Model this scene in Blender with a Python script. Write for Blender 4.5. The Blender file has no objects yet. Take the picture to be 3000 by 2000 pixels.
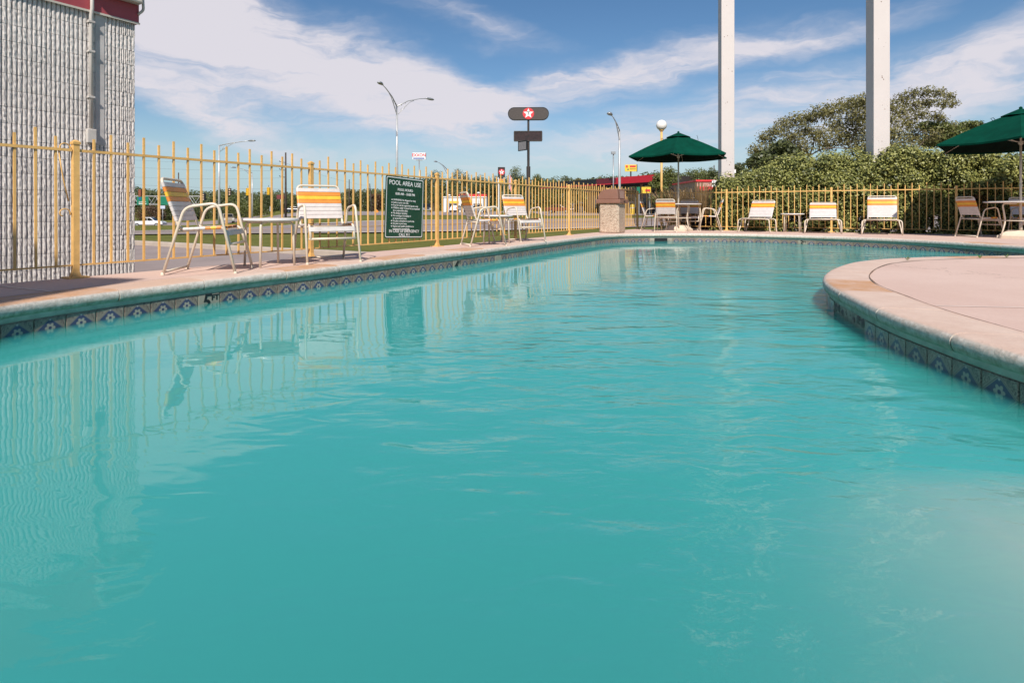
import bpy, bmesh, math, random
import numpy as np
from mathutils import Vector, Matrix, geometry as mgeo
from mathutils.bvhtree import BVHTree

random.seed(7)
RNG = np.random.default_rng(11)
R = math.radians
sc = bpy.context.scene
COL = sc.collection

# ------------------------------------------------------------------ camera
EYE = 0.565                       # above the pool deck (deck top is z = 0)
FPX = 1698.0                      # focal length in pixels of a 3000 px wide frame
cam = bpy.data.cameras.new('camera')
cam.sensor_width = 36.0
cam.lens = 36.0 * FPX / 3000.0
cam.shift_y = -384.0 / 3000.0
cam.clip_start = 0.05
cam.clip_end = 6000
camo = bpy.data.objects.new('camera', cam)
camo.location = (0, 0, EYE)
camo.rotation_euler = (R(90), 0, 0)
COL.objects.link(camo)
sc.camera = camo

# ------------------------------------------------------------------ sun and sky
SUN_AZ, SUN_EL = R(185.5), R(42)
S = Vector((math.sin(SUN_AZ) * math.cos(SUN_EL), math.cos(SUN_AZ) * math.cos(SUN_EL), math.sin(SUN_EL)))
sun = bpy.data.lights.new('sun', 'SUN')
sun.energy = 3.95
sun.angle = R(0.55)
sun.color = (1.0, 0.93, 0.84)
suno = bpy.data.objects.new('sun', sun)
suno.rotation_euler = (-S).to_track_quat('-Z', 'Y').to_euler()
suno.location = S * 50
COL.objects.link(suno)

world = bpy.data.worlds.new('World')
sc.world = world
world.use_nodes = True


class NT:
    """small helper round a node tree"""
    def __init__(self, tree):
        self.t = tree
        self.n = tree.nodes
        self.l = tree.links

    def new(self, typ, **kw):
        nd = self.n.new(typ)
        for k, v in kw.items():
            setattr(nd, k, v)
        return nd

    def set(self, sock, v):
        if isinstance(v, bpy.types.NodeSocket):
            self.l.new(v, sock)
        else:
            sock.default_value = v

    def math(self, op, a, b=None, c=None, clamp=False):
        nd = self.new('ShaderNodeMath', operation=op)
        nd.use_clamp = clamp
        self.set(nd.inputs[0], a)
        if b is not None:
            self.set(nd.inputs[1], b)
        if c is not None:
            self.set(nd.inputs[2], c)
        return nd.outputs[0]

    def mix(self, f, a, b, blend='MIX'):
        nd = self.new('ShaderNodeMix', data_type='RGBA', blend_type=blend)
        self.set(nd.inputs[0], f)
        self.set(nd.inputs[6], a if isinstance(a, bpy.types.NodeSocket) else (*a, 1)[:4])
        self.set(nd.inputs[7], b if isinstance(b, bpy.types.NodeSocket) else (*b, 1)[:4])
        return nd.outputs[2]

    def noise(self, vec, scale, detail=4, rough=0.55, dist=0.0):
        nd = self.new('ShaderNodeTexNoise')
        if vec is not None:
            self.l.new(vec, nd.inputs['Vector'])
        nd.inputs['Scale'].default_value = scale
        nd.inputs['Detail'].default_value = detail
        nd.inputs['Roughness'].default_value = rough
        nd.inputs['Distortion'].default_value = dist
        return nd.outputs['Fac']

    def ramp(self, f, lo, hi, a=0.0, b=1.0, smooth=True):
        nd = self.new('ShaderNodeMapRange')
        nd.interpolation_type = 'SMOOTHSTEP' if smooth else 'LINEAR'
        self.set(nd.inputs[0], f)
        nd.inputs[1].default_value = lo
        nd.inputs[2].default_value = hi
        nd.inputs[3].default_value = a
        nd.inputs[4].default_value = b
        return nd.outputs[0]

    def mapping(self, vec, loc=(0, 0, 0), rot=(0, 0, 0), scale=(1, 1, 1), typ='POINT'):
        nd = self.new('ShaderNodeMapping', vector_type=typ)
        self.l.new(vec, nd.inputs[0])
        nd.inputs['Location'].default_value = loc
        nd.inputs['Rotation'].default_value = rot
        nd.inputs['Scale'].default_value = scale
        return nd.outputs[0]


def build_world():
    w = NT(world.node_tree)
    w.n.clear()
    out = w.new('ShaderNodeOutputWorld')
    bg = w.new('ShaderNodeBackground')
    bg.inputs['Strength'].default_value = 0.087
    w.l.new(bg.outputs[0], out.inputs[0])
    sky = w.new('ShaderNodeTexSky', sky_type='NISHITA')
    sky.sun_disc = False
    sky.sun_elevation = SUN_EL
    sky.sun_rotation = SUN_AZ
    sky.altitude = 60
    sky.air_density = 1.0
    sky.dust_density = 0.5
    sky.ozone_density = 2.2
    tc = w.new('ShaderNodeTexCoord')
    sep = w.new('ShaderNodeSeparateXYZ')
    w.l.new(tc.outputs['Generated'], sep.inputs[0])
    x, y, z = sep.outputs
    az = w.math('ARCTAN2', x, y)
    el = w.math('ARCSINE', z)
    comb = w.new('ShaderNodeCombineXYZ')
    w.l.new(az, comb.inputs[0])
    w.l.new(el, comb.inputs[1])
    ae = comb.outputs[0]
    # domain warp
    nw = w.new('ShaderNodeTexNoise')
    w.l.new(w.mapping(ae, scale=(1.0, 2.2, 1)), nw.inputs['Vector'])
    nw.inputs['Scale'].default_value = 3.2
    nw.inputs['Detail'].default_value = 5
    nw.inputs['Roughness'].default_value = 0.6
    sub = w.new('ShaderNodeVectorMath', operation='SUBTRACT')
    w.l.new(nw.outputs['Color'], sub.inputs[0])
    sub.inputs[1].default_value = (0.5, 0.5, 0.5)
    sca = w.new('ShaderNodeVectorMath', operation='MULTIPLY')
    w.l.new(sub.outputs[0], sca.inputs[0])
    sca.inputs[1].default_value = (0.26, 0.13, 0)
    add = w.new('ShaderNodeVectorMath', operation='ADD')
    w.l.new(ae, add.inputs[0])
    w.l.new(sca.outputs[0], add.inputs[1])
    wv = add.outputs[0]
    # cirrus banks: centre, half length, half width (pixels of arc), slope, weight
    banks = [((800, 165), 860, 215, 17, 1.35), ((470, 50), 520, 190, 12, 1.1), ((620, 338), 440, 58, 19, 1.1),
             ((1230, 290), 430, 130, 7, 1.1), ((1740, 235), 640, 92, -13, 1.1), ((2310, 118), 440, 58, -9, 0.95),
             ((2250, 300), 820, 112, -9, 0.72), ((2930, 205), 480, 108, -16, 1.0), ((1900, 410), 520, 50, -4, 0.45),
             ((1380, 80), 380, 60, 15, 0.55), ((2450, 385), 600, 70, -9, 0.6), ((450, 425), 300, 30, 4, 0.4),
             ((1050, 470), 500, 30, 2, 0.3), ((1650, 480), 500, 35, -3, 0.35)]
    tot = None
    for (px, py), hl, hw, ang, wt in banks:
        a0 = math.atan((px - 1500) / FPX)
        e0 = math.atan2(616 - py, math.hypot(FPX, px - 1500))
        m = w.mapping(wv, loc=(a0, e0, 0), rot=(0, 0, R(-ang)), scale=(hl / FPX, hw / FPX, 1), typ='TEXTURE')
        g = w.new('ShaderNodeTexGradient', gradient_type='SPHERICAL')
        w.l.new(m, g.inputs[0])
        v = w.math('MULTIPLY', g.outputs['Fac'], wt)
        tot = v if tot is None else w.math('ADD', tot, v)
    # the rest of the sky: scattered cirrus of the same kind on a flat layer
    zz = w.math('ADD', w.math('MAXIMUM', z, 0.0), 0.10)
    pc = w.new('ShaderNodeCombineXYZ')
    w.l.new(w.math('DIVIDE', x, zz), pc.inputs[0])
    w.l.new(w.math('DIVIDE', y, zz), pc.inputs[1])
    pm = w.mapping(pc.outputs[0], rot=(0, 0, R(35)), scale=(0.5, 1.4, 1))
    gen = w.noise(pm, 0.8, 7, 0.58, 0.6)
    gen = w.ramp(gen, 0.52, 0.80, 0.0, 0.55)
    aaz = w.math('ABSOLUTE', az)
    side = w.ramp(aaz, 0.80, 1.15)
    high = w.ramp(el, 0.42, 0.62)
    gen = w.math('MULTIPLY', gen, w.math('ADD', w.math('MAXIMUM', side, high), 0.18))
    # fibres
    fib = w.noise(w.mapping(wv, rot=(0, 0, R(-9)), scale=(2.2, 13, 1)), 2.4, 8, 0.62, 0.9)
    fib2 = w.noise(w.mapping(wv, rot=(0, 0, R(10)), scale=(5, 16, 1)), 2.0, 6, 0.6, 0.4)
    f = w.math('MULTIPLY', w.ramp(fib, 0.22, 0.78, 0.48, 1.32), w.ramp(fib2, 0.2, 0.8, 0.68, 1.18))
    dens = w.math('ADD', w.math('MULTIPLY', tot, f), gen)
    alpha = w.ramp(dens, 0.0, 1.02, 0.0, 0.95)
    low = w.ramp(el, 0.0, 0.10, 0.55, 1.0)
    alpha = w.math('MULTIPLY', alpha, low)
    hs = w.new('ShaderNodeHueSaturation')
    hs.inputs['Saturation'].default_value = 1.2
    hs.inputs['Value'].default_value = 0.80
    w.l.new(sky.outputs[0], hs.inputs['Color'])
    haze = w.ramp(el, 0.0, 0.17, 0.85, 0.0)
    clear = w.mix(haze, hs.outputs[0], (3.45, 4.75, 5.5))
    cloud = (6.1, 5.85, 6.3)
    col = w.mix(alpha, clear, cloud)
    w.l.new(col, bg.inputs['Color'])


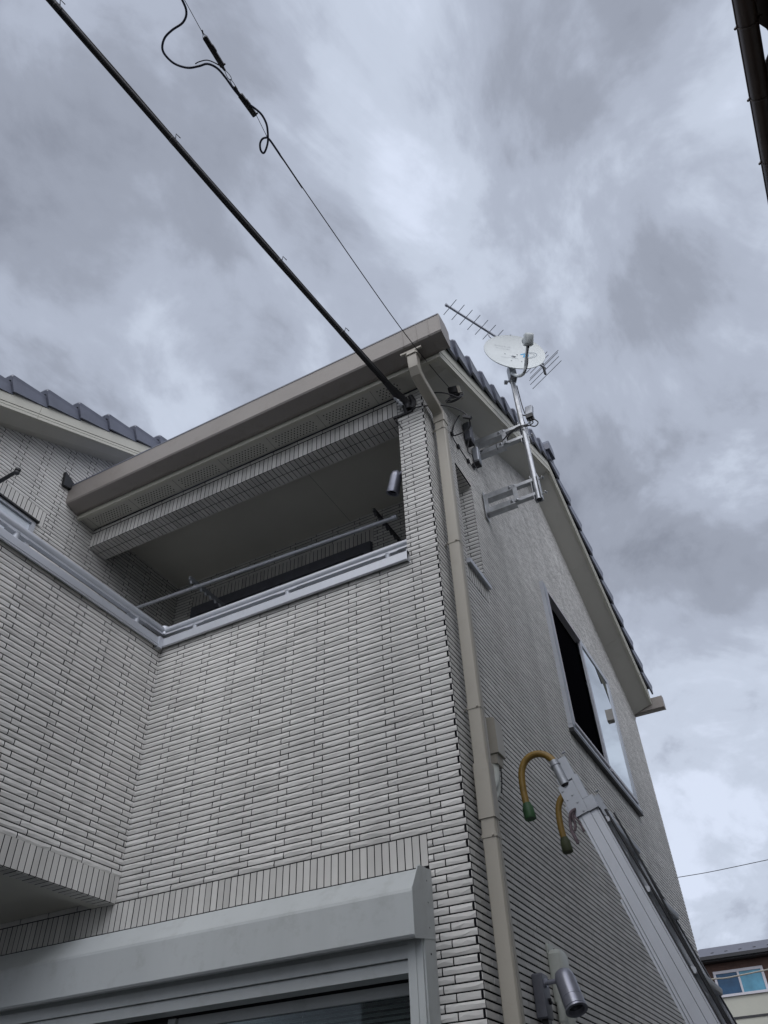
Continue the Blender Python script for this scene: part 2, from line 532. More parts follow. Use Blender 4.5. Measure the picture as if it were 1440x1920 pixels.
_ _ _ _
Repeat the records above exactly, from the first line through the line containing "self.l = tree.links", and leave out the pictures.

# Full answer
Model this scene in Blender with a Python script. Write for Blender 4.5. The Blender file has no objects yet. Take the picture to be 3000 by 2000 pixels.
import bpy, bmesh, math, random
import numpy as np
from mathutils import Vector, Matrix, geometry as mgeo
from mathutils.bvhtree import BVHTree

random.seed(7)
RNG = np.random.default_rng(11)
R = math.radians
sc = bpy.context.scene
COL = sc.collection

# ------------------------------------------------------------------ camera
EYE = 0.565                       # above the pool deck (deck top is z = 0)
FPX = 1698.0                      # focal length in pixels of a 3000 px wide frame
cam = bpy.data.cameras.new('camera')
cam.sensor_width = 36.0
cam.lens = 36.0 * FPX / 3000.0
cam.shift_y = -384.0 / 3000.0
cam.clip_start = 0.05
cam.clip_end = 6000
camo = bpy.data.objects.new('camera', cam)
camo.location = (0, 0, EYE)
camo.rotation_euler = (R(90), 0, 0)
COL.objects.link(camo)
sc.camera = camo

# ------------------------------------------------------------------ sun and sky
SUN_AZ, SUN_EL = R(185.5), R(42)
S = Vector((math.sin(SUN_AZ) * math.cos(SUN_EL), math.cos(SUN_AZ) * math.cos(SUN_EL), math.sin(SUN_EL)))
sun = bpy.data.lights.new('sun', 'SUN')
sun.energy = 3.95
sun.angle = R(0.55)
sun.color = (1.0, 0.93, 0.84)
suno = bpy.data.objects.new('sun', sun)
suno.rotation_euler = (-S).to_track_quat('-Z', 'Y').to_euler()
suno.location = S * 50
COL.objects.link(suno)

world = bpy.data.worlds.new('World')
sc.world = world
world.use_nodes = True


class NT:
    """small helper round a node tree"""
    def __init__(self, tree):
        self.t = tree
        self.n = tree.nodes
        self.l = tree.links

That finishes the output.